Return, word for word, every line that follows.

**** INFORMATION SHOWN ****

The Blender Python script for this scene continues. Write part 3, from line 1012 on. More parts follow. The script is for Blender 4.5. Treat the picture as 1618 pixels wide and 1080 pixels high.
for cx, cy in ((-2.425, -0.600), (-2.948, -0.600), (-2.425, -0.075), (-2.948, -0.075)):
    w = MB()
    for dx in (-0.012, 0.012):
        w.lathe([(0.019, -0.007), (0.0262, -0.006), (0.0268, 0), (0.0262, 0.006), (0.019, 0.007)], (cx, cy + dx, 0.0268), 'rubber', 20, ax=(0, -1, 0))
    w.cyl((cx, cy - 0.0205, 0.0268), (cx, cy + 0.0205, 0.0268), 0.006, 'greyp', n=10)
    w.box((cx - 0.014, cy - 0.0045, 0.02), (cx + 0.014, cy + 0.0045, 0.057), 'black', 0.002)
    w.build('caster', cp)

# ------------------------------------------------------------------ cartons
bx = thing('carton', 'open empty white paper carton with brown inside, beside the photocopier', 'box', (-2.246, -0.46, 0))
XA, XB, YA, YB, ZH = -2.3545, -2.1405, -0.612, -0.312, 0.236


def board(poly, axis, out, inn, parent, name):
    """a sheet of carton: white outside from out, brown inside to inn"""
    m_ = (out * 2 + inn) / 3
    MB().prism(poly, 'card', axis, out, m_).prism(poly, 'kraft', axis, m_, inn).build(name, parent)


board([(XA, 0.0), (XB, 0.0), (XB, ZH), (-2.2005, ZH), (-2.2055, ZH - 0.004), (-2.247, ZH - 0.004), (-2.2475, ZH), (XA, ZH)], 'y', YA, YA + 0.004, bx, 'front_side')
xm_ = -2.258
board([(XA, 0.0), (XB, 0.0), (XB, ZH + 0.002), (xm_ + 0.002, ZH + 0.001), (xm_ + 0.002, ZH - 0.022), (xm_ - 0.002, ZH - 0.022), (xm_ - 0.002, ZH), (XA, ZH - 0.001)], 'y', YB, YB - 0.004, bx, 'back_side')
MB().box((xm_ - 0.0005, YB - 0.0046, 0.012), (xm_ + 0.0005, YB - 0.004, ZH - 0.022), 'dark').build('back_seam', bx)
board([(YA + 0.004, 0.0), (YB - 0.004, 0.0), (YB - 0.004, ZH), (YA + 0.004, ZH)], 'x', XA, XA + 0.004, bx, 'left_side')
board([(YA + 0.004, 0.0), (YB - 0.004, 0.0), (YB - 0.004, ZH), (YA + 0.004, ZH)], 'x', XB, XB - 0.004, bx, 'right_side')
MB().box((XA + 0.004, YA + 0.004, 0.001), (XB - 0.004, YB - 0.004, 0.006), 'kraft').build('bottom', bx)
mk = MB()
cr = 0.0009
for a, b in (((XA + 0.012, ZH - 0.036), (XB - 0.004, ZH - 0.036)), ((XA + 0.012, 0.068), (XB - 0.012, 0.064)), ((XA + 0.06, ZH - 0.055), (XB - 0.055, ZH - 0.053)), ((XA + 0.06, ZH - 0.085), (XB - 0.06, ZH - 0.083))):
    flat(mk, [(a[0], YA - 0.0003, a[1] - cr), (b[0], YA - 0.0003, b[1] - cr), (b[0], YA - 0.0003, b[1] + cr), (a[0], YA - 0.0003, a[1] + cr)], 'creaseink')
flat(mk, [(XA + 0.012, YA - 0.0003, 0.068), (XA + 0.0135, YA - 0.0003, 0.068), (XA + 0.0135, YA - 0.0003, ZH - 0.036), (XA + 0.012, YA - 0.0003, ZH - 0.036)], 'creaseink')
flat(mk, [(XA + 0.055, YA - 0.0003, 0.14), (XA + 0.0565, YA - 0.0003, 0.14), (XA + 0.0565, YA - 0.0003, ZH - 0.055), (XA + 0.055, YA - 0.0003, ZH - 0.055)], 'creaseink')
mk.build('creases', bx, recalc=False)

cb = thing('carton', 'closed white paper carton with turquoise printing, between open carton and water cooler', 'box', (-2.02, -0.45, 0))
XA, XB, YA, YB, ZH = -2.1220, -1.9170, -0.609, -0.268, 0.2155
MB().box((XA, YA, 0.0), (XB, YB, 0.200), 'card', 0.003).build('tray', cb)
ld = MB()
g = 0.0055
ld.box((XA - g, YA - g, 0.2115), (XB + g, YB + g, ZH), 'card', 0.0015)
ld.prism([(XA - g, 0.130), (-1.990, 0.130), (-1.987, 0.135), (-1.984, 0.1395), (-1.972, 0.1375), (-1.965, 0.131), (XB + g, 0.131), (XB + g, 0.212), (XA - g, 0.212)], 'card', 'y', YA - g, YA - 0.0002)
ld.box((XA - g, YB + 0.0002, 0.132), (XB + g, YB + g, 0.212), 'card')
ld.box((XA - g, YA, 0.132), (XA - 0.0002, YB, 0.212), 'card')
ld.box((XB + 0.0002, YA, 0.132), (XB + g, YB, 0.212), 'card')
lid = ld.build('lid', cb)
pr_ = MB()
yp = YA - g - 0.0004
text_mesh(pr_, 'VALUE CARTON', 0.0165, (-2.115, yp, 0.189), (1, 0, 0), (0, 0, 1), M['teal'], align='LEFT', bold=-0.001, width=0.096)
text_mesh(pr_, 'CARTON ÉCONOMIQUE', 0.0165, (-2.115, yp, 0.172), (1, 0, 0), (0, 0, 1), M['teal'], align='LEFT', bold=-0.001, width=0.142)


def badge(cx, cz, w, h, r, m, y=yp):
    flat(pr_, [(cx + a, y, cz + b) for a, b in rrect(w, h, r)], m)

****

## OUTPUT OF THE EXERCISE
The Blender Python script for this scene continues. Write part 3, from line 1012 on. More parts follow. The script is for Blender 4.5. Treat the picture as 1618 pixels wide and 1080 pixels high.
for cx, cy in ((-2.425, -0.600), (-2.948, -0.600), (-2.425, -0.075), (-2.948, -0.075)):
    w = MB()
    for dx in (-0.012, 0.012):
        w.lathe([(0.019, -0.007), (0.0262, -0.006), (0.0268, 0), (0.0262, 0.006), (0.019, 0.007)], (cx, cy + dx, 0.0268), 'rubber', 20, ax=(0, -1, 0))
    w.cyl((cx, cy - 0.0205, 0.0268), (cx, cy + 0.0205, 0.0268), 0.006, 'greyp', n=10)
    w.box((cx - 0.014, cy - 0.0045, 0.02), (cx + 0.014, cy + 0.0045, 0.057), 'black', 0.002)
    w.build('caster', cp)

# ------------------------------------------------------------------ cartons
bx = thing('carton', 'open empty white paper carton with brown inside, beside the photocopier', 'box', (-2.246, -0.46, 0))
XA, XB, YA, YB, ZH = -2.3545, -2.1405, -0.612, -0.312, 0.236


def board(poly, axis, out, inn, parent, name):
    """a sheet of carton: white outside from out, brown inside to inn"""
    m_ = (out * 2 + inn) / 3
    MB().prism(poly, 'card', axis, out, m_).prism(poly, 'kraft', axis, m_, inn).build(name, parent)


board([(XA, 0.0), (XB, 0.0), (XB, ZH), (-2.2005, ZH), (-2.2055, ZH - 0.004), (-2.247, ZH - 0.004), (-2.2475, ZH), (XA, ZH)], 'y', YA, YA + 0.004, bx, 'front_side')
xm_ = -2.258
board([(XA, 0.0), (XB, 0.0), (XB, ZH + 0.002), (xm_ + 0.002, ZH + 0.001), (xm_ + 0.002, ZH - 0.022), (xm_ - 0.002, ZH - 0.022), (xm_ - 0.002, ZH), (XA, ZH - 0.001)], 'y', YB, YB - 0.004, bx, 'back_side')
MB().box((xm_ - 0.0005, YB - 0.0046, 0.012), (xm_ + 0.0005, YB - 0.004, ZH - 0.022), 'dark').build('back_seam', bx)
board([(YA + 0.004, 0.0), (YB - 0.004, 0.0), (YB - 0.004, ZH), (YA + 0.004, ZH)], 'x', XA, XA + 0.004, bx, 'left_side')
board([(YA + 0.004, 0.0), (YB - 0.004, 0.0), (YB - 0.004, ZH), (YA + 0.004, ZH)], 'x', XB, XB - 0.004, bx, 'right_side')
MB().box((XA + 0.004, YA + 0.004, 0.001), (XB - 0.004, YB - 0.004, 0.006), 'kraft').build('bottom', bx)
mk = MB()
cr = 0.0009
for a, b in (((XA + 0.012, ZH - 0.036), (XB - 0.004, ZH - 0.036)), ((XA + 0.012, 0.068), (XB - 0.012, 0.064)), ((XA + 0.06, ZH - 0.055), (XB - 0.055, ZH - 0.053)), ((XA + 0.06, ZH - 0.085), (XB - 0.06, ZH - 0.083))):
    flat(mk, [(a[0], YA - 0.0003, a[1] - cr), (b[0], YA - 0.0003, b[1] - cr), (b[0], YA - 0.0003, b[1] + cr), (a[0], YA - 0.0003, a[1] + cr)], 'creaseink')
flat(mk, [(XA + 0.012, YA - 0.0003, 0.068), (XA + 0.0135, YA - 0.0003, 0.068), (XA + 0.0135, YA - 0.0003, ZH - 0.036), (XA + 0.012, YA - 0.0003, ZH - 0.036)], 'creaseink')
flat(mk, [(XA + 0.055, YA - 0.0003, 0.14), (XA + 0.0565, YA - 0.0003, 0.14), (XA + 0.0565, YA - 0.0003, ZH - 0.055), (XA + 0.055, YA - 0.0003, ZH - 0.055)], 'creaseink')
mk.build('creases', bx, recalc=False)

cb = thing('carton', 'closed white paper carton with turquoise printing, between open carton and water cooler', 'box', (-2.02, -0.45, 0))
XA, XB, YA, YB, ZH = -2.1220, -1.9170, -0.609, -0.268, 0.2155
MB().box((XA, YA, 0.0), (XB, YB, 0.200), 'card', 0.003).build('tray', cb)
ld = MB()
g = 0.0055
ld.box((XA - g, YA - g, 0.2115), (XB + g, YB + g, ZH), 'card', 0.0015)
ld.prism([(XA - g, 0.130), (-1.990, 0.130), (-1.987, 0.135), (-1.984, 0.1395), (-1.972, 0.1375), (-1.965, 0.131), (XB + g, 0.131), (XB + g, 0.212), (XA - g, 0.212)], 'card', 'y', YA - g, YA - 0.0002)
ld.box((XA - g, YB + 0.0002, 0.132), (XB + g, YB + g, 0.212), 'card')
ld.box((XA - g, YA, 0.132), (XA - 0.0002, YB, 0.212), 'card')
ld.box((XB + 0.0002, YA, 0.132), (XB + g, YB, 0.212), 'card')
lid = ld.build('lid', cb)
pr_ = MB()
yp = YA - g - 0.0004
text_mesh(pr_, 'VALUE CARTON', 0.0165, (-2.115, yp, 0.189), (1, 0, 0), (0, 0, 1), M['teal'], align='LEFT', bold=-0.001, width=0.096)
text_mesh(pr_, 'CARTON ÉCONOMIQUE', 0.0165, (-2.115, yp, 0.172), (1, 0, 0), (0, 0, 1), M['teal'], align='LEFT', bold=-0.001, width=0.142)


def badge(cx, cz, w, h, r, m, y=yp):
    flat(pr_, [(cx + a, y, cz + b) for a, b in rrect(w, h, r)], m)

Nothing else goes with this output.